Metal-Free Oxygen Evolution and Oxygen Reduction Reaction Bifunctional Electrocatalyst in Alkaline Media: From Mechanisms to Structure-Catalytic Activity Relationship

Abstract

We have systematically investigated a metal-free bifunctional electrocatalyst of heteroatom-doped carbon nitride (X-Y-C3N4, where X and Y indicate the dopant and doping site on C3N4, respectively) for oxygen evolution and oxygen reduction reactions (OER and ORR), considering the possible reaction pathways based on the Eley-Rideal (ER) mechanism as well as the doping effects on electrocatalytic activity.

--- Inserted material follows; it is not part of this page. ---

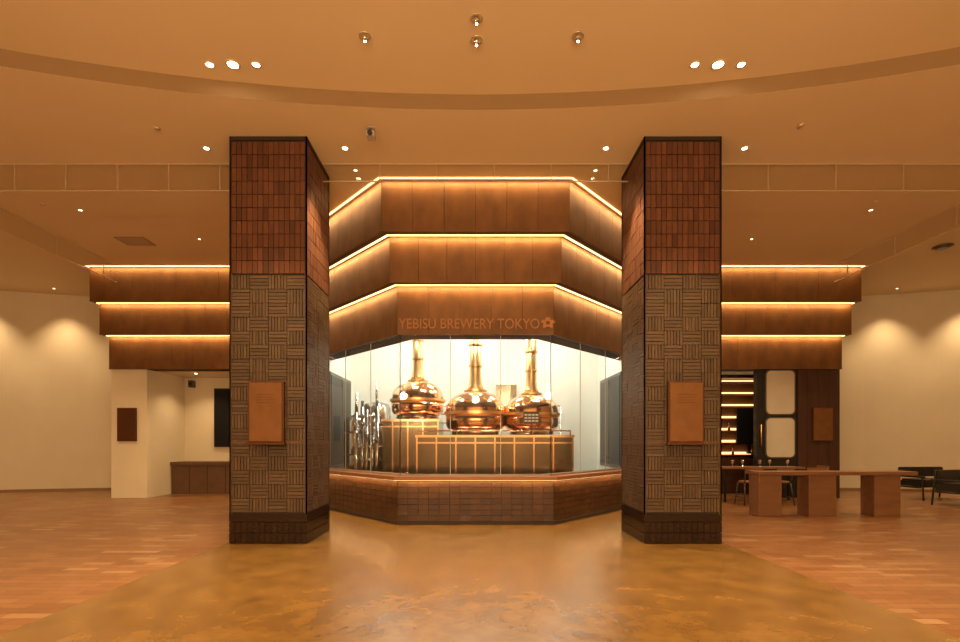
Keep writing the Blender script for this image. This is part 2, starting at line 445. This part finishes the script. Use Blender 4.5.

In this work, the relative stability of O* and OOH* intermediates was a key factor in determining the ORR pathway; accordingly, ORR follows a two-step reaction pathway governed by O* rather than a four-step reaction pathway governed by OOH*. In addition, we found that P and S codoped C3N4 shows superior OER/ORR activity with synergistic geometric and electronic effects, which coordinatively increase unsaturated sp(3)-C via structural deformation and improve electrical conductance by modulating the electronic structure with extra electrons from dopants. In particular, PCSC-C3N4 (C3N4 with P and S codoped at the carbon site) shows better bifunctional performance of OER/ORR with competitive overpotentials at 0.42 and 0.27 V, respectively, compared to conventional Pt and RuO2 catalysts. Therefore, our theoretical investigations suggest that PCSC-C3N4 is the most promising bifunctional OER/ORR electrocatalyst with synergistic effects in several electrochemical devices.